Sorry. It’s too late. We already have intervened.
Here are a few reasons why Australia has a share in the Rwanda problem.
1.     Colonialism. It was not Rwandans who created borders and a political environment that encouraged the preferential treatment of one ethnic group over another. It was the Belgians.
Nations, like Australia, who claim a role in shaping international agenda through the UN and other bodies cannot scapegoat our failure to control colonialism. Nor our failure to hold colonisers accountable for the results of their oppression.
2.     Arms. The machetes and knives might be locally produced (although even that I doubt), but the automatic rifles and the grenades that are being used in Rwanda were not made there.
We, who take part in the international community, cannot scapegoat our failure to control the growth of the arms industry. Nor our failure to control the arms deluge of the Third World after the collapse of the USSR.

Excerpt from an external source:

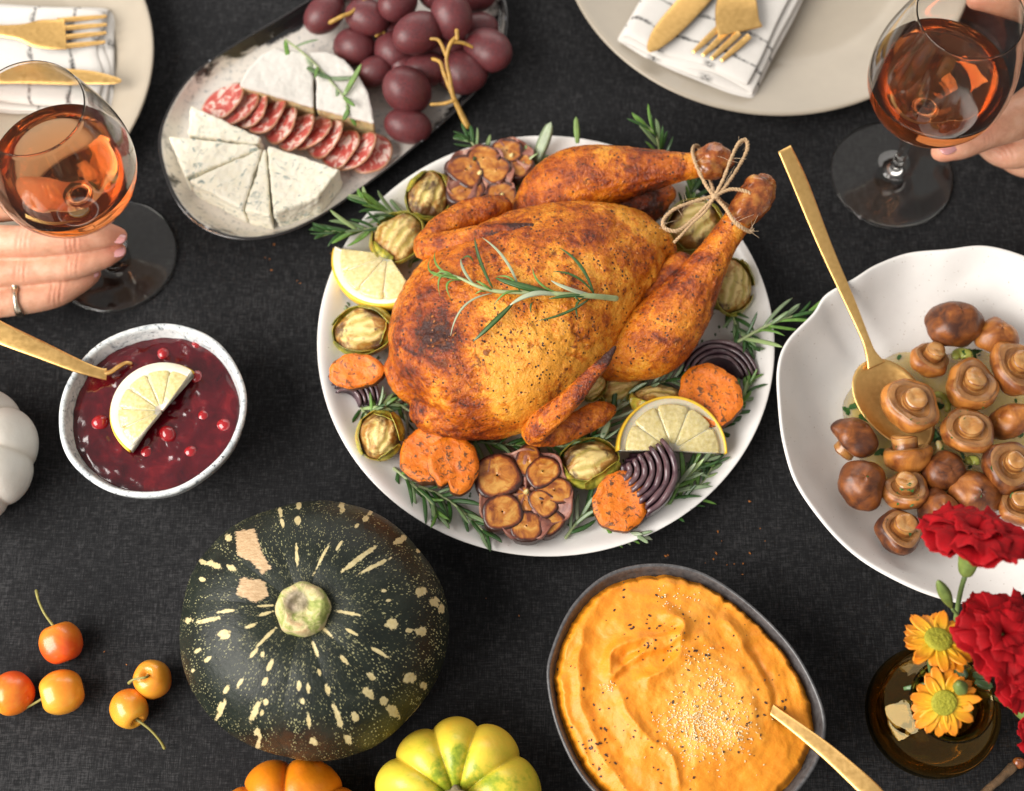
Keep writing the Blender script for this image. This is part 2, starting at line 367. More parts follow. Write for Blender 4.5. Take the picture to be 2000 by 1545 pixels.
n = NT('roast_garlic'); v = n.co(); f = n.noise(95, 5, .65, .8, v); e = n.attr('edge')
c = n.ramp(n.math('ADD', f, n.math('MULTIPLY', e, .50)), [(.34, (.62, .33, .075)), (.50, (.46, .165, .024)), (.66, (.20, .045, .012)), (.88, (.045, .014, .010))]); n.set(col=c, rough=.35, coat=.3, coatr=.25, sss=.12, ssss=.003); n.bump(f, .5, .0012); MT['garlic'] = n.m
n = NT('garlic_paper'); f = n.noise(120, 5, .6, .6); n.set(col=n.ramp(f, [(.3, (.13, .035, .03)), (.55, (.30, .115, .075)), (.75, (.50, .30, .20))]), rough=.5, coat=.1); n.bump(n.noise(240, 4), .6, .001); MT['garlic_paper'] = n.m
n = NT('red_onion'); f = n.noise(1, 5, .6, .5, n.co((120, 120, 120))); e = n.attr('edge')
c = n.mix(e, n.ramp(f, [(.3, (.012, .004, .010)), (.7, (.055, .015, .034))]), n.ramp(f, [(.3, (.045, .020, .030)), (.7, (.17, .10, .105))])); n.set(col=c, rough=.3, coat=.4, coatr=.2); n.bump(f, .35, .0009); MT['onion'] = n.m
# cheese, sausage, grapes
n = NT('blue_cheese'); v = n.co(); f = n.noise(42, 5, .7, 1.5, v); g = n.noise(130, 5, .65, .6, v)
c = n.ramp(g, [(.3, (.80, .75, .59)), (.7, (.87, .83, .71))]); c = n.mix(n.ramp(n.noise(120, 5, .62, 1.2, v), [(.57, 0), (.65, .85)]), c, (.20, .27, .26)); c = n.mix(n.ramp(f, [(.60, 0), (.66, .5)]), c, (.38, .42, .34))
n.set(col=c, rough=.5, sss=.15, sssr=(1, .8, .5), ssss=.003); n.bump(g, .6, .0016); MT['bluecheese'] = n.m
n = NT('brie_rind'); f = n.noise(70, 5); n.set(col=n.ramp(f, [(.3, (.60, .57, .52)), (.7, (.70, .67, .62))]), rough=.85, sheen=.1); n.bump(n.noise(160, 5), .4, .0012); MT['brie'] = n.m
n = NT('brie_paste'); f = n.noise(90, 4); n.set(col=n.ramp(f, [(.3, (.58, .44, .20)), (.7, (.72, .60, .34))]), rough=.45, sss=.2, ssss=.003); n.bump(f, .4, .001); MT['briepaste'] = n.m
n = NT('salami'); v = n.co(); f = n.noise(150, 5, .6, .5, v); fat = n.ramp(n.noise(150, 3, .55, 1.0, v), [(.49, 0), (.58, .92)])
c = n.ramp(f, [(.3, (.42, .055, .045)), (.7, (.62, .15, .115))]); c = n.mix(fat, c, (.80, .60, .52)); c = n.mix(n.ramp(n.attr('edge'), [(.90, 0), (.97, .9)]), c, (.52, .26, .14)); n.set(col=c, rough=.33, coat=.25, coatr=.3, sss=.12, ssss=.002); n.bump(f, .4, .0008); MT['salami'] = n.m
n = NT('grape_skin'); f = n.noise(60, 5, .6, .5); g = n.noise(25, 3); fr = n.N('LayerWeight'); fr.inputs[0].default_value = .35
c = n.ramp(g, [(.32, (.024, .004, .007)), (.5, (.085, .009, .011)), (.68, (.22, .016, .014))]); c = n.mix(n.ramp(f, [(.46, 0), (.72, .5)]), c, (.34, .20, .225))
n.set(col=c, rough=n.ramp(f, [(.35, .26), (.65, .62)]), coat=.0, sss=.2, sssr=(1, .2, .15), ssss=.004); MT['grape'] = n.m
simple('grape_stem', (.44, .25, .05), .5, .45, 200, .4)
# sauce, berries, mash, oil
n = NT('cranberry_sauce'); v = n.co(rnd=False); f = n.noise(70, 5, .6, .6, v); n.set(col=n.ramp(f, [(.3, (.035, .001, .004)), (.55, (.075, .002, .006)), (.75, (.16, .006, .010))]), rough=.14, coat=.5, coatr=.05, sss=.25, sssr=(1, .1, .1), ssss=.004); n.bump(n.noise(60, 3, .5, 0, v), .3, .003); MT['cransauce'] = n.m
n = NT('cranberry_skin'); f = n.noise(80, 3); n.set(col=n.ramp(f, [(.3, (.20, .004, .008)), (.7, (.42, .014, .018))]), rough=.12, coat=.6, sss=.2, sssr=(1, .15, .1), ssss=.004); MT['cranberry'] = n.m
n = NT('squash_mash'); v = n.co(rnd=False); f = n.noise(60, 6, .65, .4, v); g = n.noise(350, 4, .6, 0, v); pale = n.attr('pale')
c = n.ramp(f, [(.3, (.68, .215, .006)), (.7, (.78, .295, .014))]); c = n.mix(n.ramp(n.math('ADD', n.math('MULTIPLY', pale, .55), n.math('MULTIPLY', n.noise(120, 6, .7, 0, v), .6)), [(.5, 0), (.85, .75)]), c, (.82, .44, .08))
n.set(col=c, rough=.52, coat=.03, coatr=.35, sss=.15, sssr=(1, .5, .1), ssss=.004); n.bump(n.math('ADD', n.math('ADD', f, n.math('MULTIPLY', g, .4)), n.math('MULTIPLY', n.noise(160, 5, .65, 1.0, v), .4)), .34, .0022); MT['mash'] = n.m
simple('grated_cheese', (.86, .70, .44), .5, .15, 300, .2, sss=.2, ssss=.002)
n = NT('olive_oil'); n.set(col=(.80, .56, .03), rough=.03, trans=.0, alpha=.5, coat=.6); MT['oil'] = n.m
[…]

3.     Aid. The tools needed to deal with the instability caused by poverty are rusted through disuse. Suddenly the Australian government finds a million dollars or more to help the refugees. Where was the money last year?
Nations, who now respond impulsively to every media revelation, cannot avoid facing our failure to contribute to long term development and preventive diplomacy.
We failed Rwanda in the past. And now there is a danger the international community will pile failure on top of failure.
When will our leaders show some leadership?